Dabei wäre es sehr einfach. Es ist ja nicht so, dass die Kritik an der Multikultipolitik auf dümmliche Hasspostings beschränkt wäre. Es gibt - trotz der linken Vormachtstellung im Kultur-, Medien- und Wissenschaftsbetrieb - mittlerweile eine Vielzahl guter und intelligenter Bücher, Essays, Blogs, Zeitschriften oder Veranstaltungen, die diese Fragen schlüssig, fakten- und kenntnisreich beantworten würden. Sie müsste dazu nur ihren geistigen Schrebergarten, das sichere politisch korrekte Terrain verlassen. Hinter diesen geistigen Mauern, unbewacht von linken Gate-Keepern warten auf diesem weiten Feld die Antworten auch auf Frau Stach.
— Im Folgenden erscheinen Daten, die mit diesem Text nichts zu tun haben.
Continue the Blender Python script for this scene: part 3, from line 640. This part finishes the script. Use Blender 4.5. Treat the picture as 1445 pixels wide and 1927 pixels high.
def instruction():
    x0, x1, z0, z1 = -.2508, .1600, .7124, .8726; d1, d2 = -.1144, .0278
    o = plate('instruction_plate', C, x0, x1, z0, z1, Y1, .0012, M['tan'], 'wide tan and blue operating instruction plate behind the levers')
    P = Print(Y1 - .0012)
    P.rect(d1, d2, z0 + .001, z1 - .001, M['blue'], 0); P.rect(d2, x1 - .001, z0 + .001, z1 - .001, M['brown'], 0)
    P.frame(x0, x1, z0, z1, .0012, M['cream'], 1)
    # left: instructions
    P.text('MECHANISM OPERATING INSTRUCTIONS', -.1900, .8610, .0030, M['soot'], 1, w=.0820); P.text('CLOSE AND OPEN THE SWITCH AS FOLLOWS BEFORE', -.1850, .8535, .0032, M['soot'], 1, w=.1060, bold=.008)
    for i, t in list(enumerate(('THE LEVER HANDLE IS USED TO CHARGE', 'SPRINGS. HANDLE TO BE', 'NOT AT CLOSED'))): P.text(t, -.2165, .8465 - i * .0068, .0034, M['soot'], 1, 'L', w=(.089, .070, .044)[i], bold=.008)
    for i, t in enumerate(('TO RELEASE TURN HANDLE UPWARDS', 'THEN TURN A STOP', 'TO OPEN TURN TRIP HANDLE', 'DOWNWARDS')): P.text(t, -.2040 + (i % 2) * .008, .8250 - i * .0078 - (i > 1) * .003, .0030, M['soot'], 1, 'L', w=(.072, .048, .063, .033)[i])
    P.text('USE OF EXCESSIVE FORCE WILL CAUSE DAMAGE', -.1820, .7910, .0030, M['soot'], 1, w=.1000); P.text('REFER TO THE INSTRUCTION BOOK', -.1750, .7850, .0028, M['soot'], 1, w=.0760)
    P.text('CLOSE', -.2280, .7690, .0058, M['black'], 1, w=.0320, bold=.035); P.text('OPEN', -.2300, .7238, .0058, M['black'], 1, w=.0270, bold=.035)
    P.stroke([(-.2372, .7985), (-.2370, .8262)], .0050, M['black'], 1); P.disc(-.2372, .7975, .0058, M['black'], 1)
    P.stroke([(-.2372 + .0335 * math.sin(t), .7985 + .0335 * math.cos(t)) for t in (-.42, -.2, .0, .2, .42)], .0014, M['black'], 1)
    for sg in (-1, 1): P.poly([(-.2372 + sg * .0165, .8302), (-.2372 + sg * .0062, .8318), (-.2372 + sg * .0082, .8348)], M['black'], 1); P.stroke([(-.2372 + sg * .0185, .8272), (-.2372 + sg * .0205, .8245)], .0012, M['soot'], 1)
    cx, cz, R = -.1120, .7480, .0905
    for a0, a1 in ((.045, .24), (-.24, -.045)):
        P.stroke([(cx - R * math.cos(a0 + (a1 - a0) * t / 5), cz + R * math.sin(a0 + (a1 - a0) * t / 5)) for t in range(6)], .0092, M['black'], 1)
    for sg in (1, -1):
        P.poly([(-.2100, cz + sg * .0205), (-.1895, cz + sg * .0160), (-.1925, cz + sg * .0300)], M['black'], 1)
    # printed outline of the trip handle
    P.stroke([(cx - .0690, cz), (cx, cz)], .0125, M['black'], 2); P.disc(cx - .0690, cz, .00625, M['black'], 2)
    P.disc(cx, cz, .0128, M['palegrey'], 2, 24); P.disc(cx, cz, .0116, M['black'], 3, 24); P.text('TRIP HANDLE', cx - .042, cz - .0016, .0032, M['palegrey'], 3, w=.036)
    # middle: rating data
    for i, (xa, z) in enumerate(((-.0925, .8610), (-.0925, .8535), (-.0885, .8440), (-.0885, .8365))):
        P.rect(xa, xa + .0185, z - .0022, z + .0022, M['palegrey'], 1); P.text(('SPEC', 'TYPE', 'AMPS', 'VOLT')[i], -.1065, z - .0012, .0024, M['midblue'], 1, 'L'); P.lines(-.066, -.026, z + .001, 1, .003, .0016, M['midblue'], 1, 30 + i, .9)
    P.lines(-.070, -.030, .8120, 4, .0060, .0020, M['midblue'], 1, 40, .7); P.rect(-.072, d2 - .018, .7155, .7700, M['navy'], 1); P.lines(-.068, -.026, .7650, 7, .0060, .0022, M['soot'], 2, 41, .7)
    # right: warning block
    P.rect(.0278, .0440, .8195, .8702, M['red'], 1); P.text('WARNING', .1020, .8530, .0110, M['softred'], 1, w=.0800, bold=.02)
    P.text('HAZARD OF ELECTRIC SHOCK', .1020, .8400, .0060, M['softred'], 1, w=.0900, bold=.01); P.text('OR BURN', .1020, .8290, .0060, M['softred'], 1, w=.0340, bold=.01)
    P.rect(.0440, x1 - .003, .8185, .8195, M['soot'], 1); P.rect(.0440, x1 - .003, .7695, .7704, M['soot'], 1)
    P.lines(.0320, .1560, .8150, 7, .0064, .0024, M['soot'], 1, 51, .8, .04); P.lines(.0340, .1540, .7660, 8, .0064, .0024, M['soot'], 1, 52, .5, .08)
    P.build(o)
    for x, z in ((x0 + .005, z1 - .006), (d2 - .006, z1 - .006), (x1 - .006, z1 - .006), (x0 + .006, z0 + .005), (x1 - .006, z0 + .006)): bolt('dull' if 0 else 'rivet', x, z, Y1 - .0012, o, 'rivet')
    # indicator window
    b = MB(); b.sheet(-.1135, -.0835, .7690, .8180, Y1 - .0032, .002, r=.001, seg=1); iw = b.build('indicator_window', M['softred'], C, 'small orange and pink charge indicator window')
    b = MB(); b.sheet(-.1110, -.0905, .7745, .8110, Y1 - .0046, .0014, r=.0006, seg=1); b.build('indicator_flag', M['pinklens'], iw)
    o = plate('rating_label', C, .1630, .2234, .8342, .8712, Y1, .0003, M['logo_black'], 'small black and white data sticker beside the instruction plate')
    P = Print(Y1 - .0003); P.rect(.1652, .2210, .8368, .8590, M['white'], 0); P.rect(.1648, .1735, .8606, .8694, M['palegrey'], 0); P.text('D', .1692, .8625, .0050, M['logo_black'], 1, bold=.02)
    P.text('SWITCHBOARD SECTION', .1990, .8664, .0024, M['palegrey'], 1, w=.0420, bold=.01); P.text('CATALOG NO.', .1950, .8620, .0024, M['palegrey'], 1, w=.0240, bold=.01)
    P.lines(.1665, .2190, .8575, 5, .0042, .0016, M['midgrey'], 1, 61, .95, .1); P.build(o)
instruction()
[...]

Und das werden sie wohl noch lange tun.

Denn eine inhaltliche Auseinandersetzung ist weder gefragt, noch gewollt. Wie viel angenehmer und weniger anstrengend ist dagegen die Pose der an der Dumm- und Verkommenheit der Menschen verzweifelnden Denkerin. So könnte sich die gute Frau etwa ernsthaft mit der Geschichte des Islams im Allgemeinen und des politischen Islams im Besondern, des islamischen Imperialismus und des Djihad auseinandersetzen. Wenn sie sich dann noch auf Basis der Österreichischen Schule mit den Grundlagen der Ökonomie vertraut machen und die Geschichte des Sozialismus kritisch aufarbeiten würde, hätte sie auf viele Ihrer Fragen, die sie quälen, aufschlussreiche Antworten. Auch eine vergleichende Analyse der drei großen totalitären Ideologien Kommunismus, Faschismus und Islamismus könnte erhellend sein. Aber ihre Fragen waren ohnehin nur rhetorisch.

Menschen wie Stach wollen sich gar nicht ernsthaft mit inhaltlicher Kritik an ihrer Geisteshaltung und Weltsicht auseinandersetzen, denn das würde bedeuten, all das in Frage zu stellen, woran man bisher geglaubt hat und die Verantwortung für sein bisheriges Tun zu übernehmen. Das wird diesen Menschen aber ohnehin nicht erspart bleiben. Früher oder später.

Der aufschlussreichste Satz in dieser Sendung, der sehr viel offenlegt und erklärt, vor allem im Bezug auf ihr Verhältnis zu den Menschen, denen sie  so „selbstlos“ hilft,  fällt nebenbei: Sie sei im Umgang mit ihnen seit 2015 „strenger geworden“. Noch Fragen?